Seth ‘Scump’ Abner Officially Retires From Call of Duty Esports

Following the release of an emotional, six-minute video on Twitter, Seth ‘Scump’ Abner has officially retired from Call of Duty esports. At the end of October 2022, Scump announced that the 2023 season would be his final year as a competitor, but owing to circumstances explained in his video, he has accelerated that timeline. As of right now, Scump is no longer an active competitor in the Call of Duty League and after more than a decade as an esports professional, he has officially retired.

At a gathering made up of friends, family, and organisation members from OpTic, Scump broke down his reasons for ending his journey early. Like Crimsix and his own retirement, Scump has cited a slowing down in himself as the main reason for the early departure. Through tears, Scump explained that he’s stepping down so others can rise up, and he stated that he’ll still be attending events going forward, but in the capacity of a fan and not a competitor for the first time in a decade.

The End of an Era, Absolutely

scump retires

Scump has officially retired from COD esports.

Scump has been the face of competitive Call of Duty for more than ten years. He’s one of the biggest earners in the space and he has been at the top of his game consistently since day one. He’s an accomplished competitor, a world champion, and a multi-talented individual. In 2021, he won the World Series of Warzone, proving that he really does have the ability to do it all, and his following on social media and streaming platforms makes him one of the most popular players in the game.

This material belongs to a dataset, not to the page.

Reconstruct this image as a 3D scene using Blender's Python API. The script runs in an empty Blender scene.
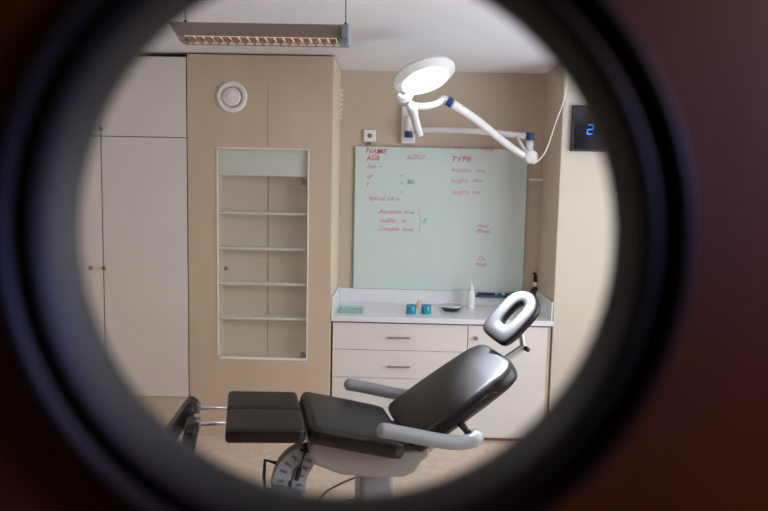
import bpy, bmesh, math, random
from mathutils import Matrix, Vector, Euler
random.seed(7)
PI = math.pi
SC = bpy.context.scene
COL = SC.collection

# ------------------------------------------------------------------ camera
F_PX, CX, CY, EYE = 660.0, 384.0, 255.5, 1.93
CAM_R = (Matrix.Rotation(math.radians(.9), 3, 'Z') @ Matrix.Rotation(math.radians(90 - 5.7), 3, 'X')
         @ Matrix.Rotation(math.radians(1.2), 3, 'Z'))
EYEP = Vector((0, 0, EYE))
cam_data = bpy.data.cameras.new('camera')
cam = bpy.data.objects.new('camera', cam_data)
COL.objects.link(cam)
cam.matrix_world = Matrix.Translation(EYEP) @ CAM_R.to_4x4()
cam_data.sensor_width = 36
cam_data.lens = F_PX / 768 * 36
cam_data.clip_start = .02
cam_data.dof.use_dof = True
cam_data.dof.focus_distance = 3.9
cam_data.dof.aperture_fstop = 2.5
SC.camera = cam


def ray(px, py):
    return CAM_R @ Vector(((px - CX) / F_PX, -(py - CY) / F_PX, -1))


def at(px, py, Y):
    d = ray(px, py)
    return EYEP + d * (Y / d.y)


def onfloor(px, py, Z=0.0):
    d = ray(px, py)
    return EYEP + d * ((Z - EYE) / d.z)


# ------------------------------------------------------------------ materials
def lin(c):
    c = c / 255
    return c / 12.92 if c <= .04045 else ((c + .055) / 1.055) ** 2.4


def rgb(r, g, b):
    return (lin(r), lin(g), lin(b), 1)


def mat(name, col, rough=.5, metal=0, noise=0, nscale=20, bump=0, bscale=200, coat=0, spec=.5, stretch=None):
    m = bpy.data.materials.new(name)
    m.use_nodes = True
    nt = m.node_tree
    p = nt.nodes['Principled BSDF']
    p.inputs['Base Color'].default_value = col
    p.inputs['Roughness'].default_value = rough
    p.inputs['Metallic'].default_value = metal
    p.inputs['Coat Weight'].default_value = coat
    p.inputs['Specular IOR Level'].default_value = spec
    tc = nt.nodes.new('ShaderNodeTexCoord')
    mp = nt.nodes.new('ShaderNodeMapping')
    nt.links.new(tc.outputs['Object'], mp.inputs['Vector'])
    if stretch:
        mp.inputs['Scale'].default_value = stretch
    n = nt.nodes.new('ShaderNodeTexNoise')
    n.inputs['Scale'].default_value = nscale
    n.inputs['Detail'].default_value = 6
    nt.links.new(mp.outputs['Vector'], n.inputs['Vector'])
    r = nt.nodes.new('ShaderNodeValToRGB')
    k = max(noise, .02)
    r.color_ramp.elements[0].position = .3
    r.color_ramp.elements[1].position = .7
    r.color_ramp.elements[0].color = tuple(c * (1 - k) for c in col[:3]) + (1,)
    r.color_ramp.elements[1].color = tuple(min(1, c * (1 + k)) for c in col[:3]) + (1,)
    nt.links.new(n.outputs['Fac'], r.inputs['Fac'])
    nt.links.new(r.outputs['Color'], p.inputs['Base Color'])
    if bump:
        n2 = nt.nodes.new('ShaderNodeTexNoise')
        n2.inputs['Scale'].default_value = bscale
        nt.links.new(mp.outputs['Vector'], n2.inputs['Vector'])
        b = nt.nodes.new('ShaderNodeBump')
        b.inputs['Strength'].default_value = bump
        b.inputs['Distance'].default_value = .002
        nt.links.new(n2.outputs['Fac'], b.inputs['Height'])
        nt.links.new(b.outputs['Normal'], p.inputs['Normal'])
    return m


def emit(name, col, s):
    m = mat(name, (.8, .8, .8, 1) if s > 2 else (.01, .01, .02, 1), .4)
    p = m.node_tree.nodes['Principled BSDF']
    p.inputs['Emission Color'].default_value = col
    p.inputs['Emission Strength'].default_value = s
    return m


def pane_mat(name, tint, haze=0.0, hazecol=(.6, .7, .65, 1), refl=1.0):
    """thin sheet of glass: clear tinted transmission, fresnel mirror, a little frosting"""
    m = bpy.data.materials.new(name)
    m.use_nodes = True
    nt = m.node_tree
    nt.nodes.clear()
    out = nt.nodes.new('ShaderNodeOutputMaterial')
    tr = nt.nodes.new('ShaderNodeBsdfTransparent')
    tr.inputs['Color'].default_value = tint
    df = nt.nodes.new('ShaderNodeBsdfDiffuse')
    df.inputs['Color'].default_value = hazecol
    gl = nt.nodes.new('ShaderNodeBsdfGlossy')
    gl.inputs['Roughness'].default_value = .02
    a = nt.nodes.new('ShaderNodeMixShader')
    a.inputs[0].default_value = haze
    lw = nt.nodes.new('ShaderNodeLayerWeight')      # schlick curve, the same from both sides
    lw.inputs['Blend'].default_value = .5
    pw = nt.nodes.new('ShaderNodeMath')
    pw.operation = 'POWER'
    pw.inputs[1].default_value = 5
    nt.links.new(lw.outputs['Facing'], pw.inputs[0])
    fr = nt.nodes.new('ShaderNodeMath')
    fr.operation = 'MULTIPLY_ADD'
    fr.inputs[1].default_value = .9
    fr.inputs[2].default_value = .04
    nt.links.new(pw.outputs[0], fr.inputs[0])
    mu = nt.nodes.new('ShaderNodeMath')
    mu.operation = 'MULTIPLY'
    mu.inputs[1].default_value = refl
    b = nt.nodes.new('ShaderNodeMixShader')
    nt.links.new(tr.outputs[0], a.inputs[1])
    nt.links.new(df.outputs[0], a.inputs[2])
    nt.links.new(fr.outputs[0], mu.inputs[0])
    nt.links.new(mu.outputs[0], b.inputs[0])
    nt.links.new(a.outputs[0], b.inputs[1])
    nt.links.new(gl.outputs[0], b.inputs[2])
    nt.links.new(b.outputs[0], out.inputs[0])
    return m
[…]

In his own words in the extremely emotional video, Seth explained partly why he’s leaving the scene and trusting a new roster to push on without him:

With the great team that I had, Ant (Shotzzy) being there, and the addition of Brandon (Dashy) back, I hope people are very happy with the new roster at the very least. I think you guys are going to be absolutely disgusting. After seeing Cuyler (Huke) and you as a sub duo with the pacing, it was kind of an easy decision. I’m not like that – I’m not fast anymore. These guys, they’re different, and it’s a hard decision.’

Here’s the full video that Scump uploaded on Twitter:

By way of a response, the competitive Call of Duty community and creators and personalities from beyond started pouring out their affections for Scump. From Dr Disrespect, one of the most popular streamers, to almost every player in the CDL, one and all came by to pay their respects to one of the best Call of Duty players the world has ever seen.

Now, Scump will push more into the world of content creation, where he has already cultivated a solid foundation. He’s also going to spend more time with his family, and friends, and learn to appreciate perhaps not grinding ten hours a day on Call of Duty to maintain a sharp, competitive focus.

Thank you, Scump.

Scump FAQ

Why did Scump retire from Call of Duty?

After 10 years in the competitive Call of Duty scene, Scump is one of the most recognizable faces. However, that amount of pressure over a period of time can wear a player down. Scump confirmed that he needed to slow down his life and allow others to come forward for the future of the game.

Will Scump ever come back to esports?

Nothing is certain, especially in esports. While Scump has given no indication that he intends to return to Call of Duty in the future, you can’t write him off. He will be focusing on content creation going forward.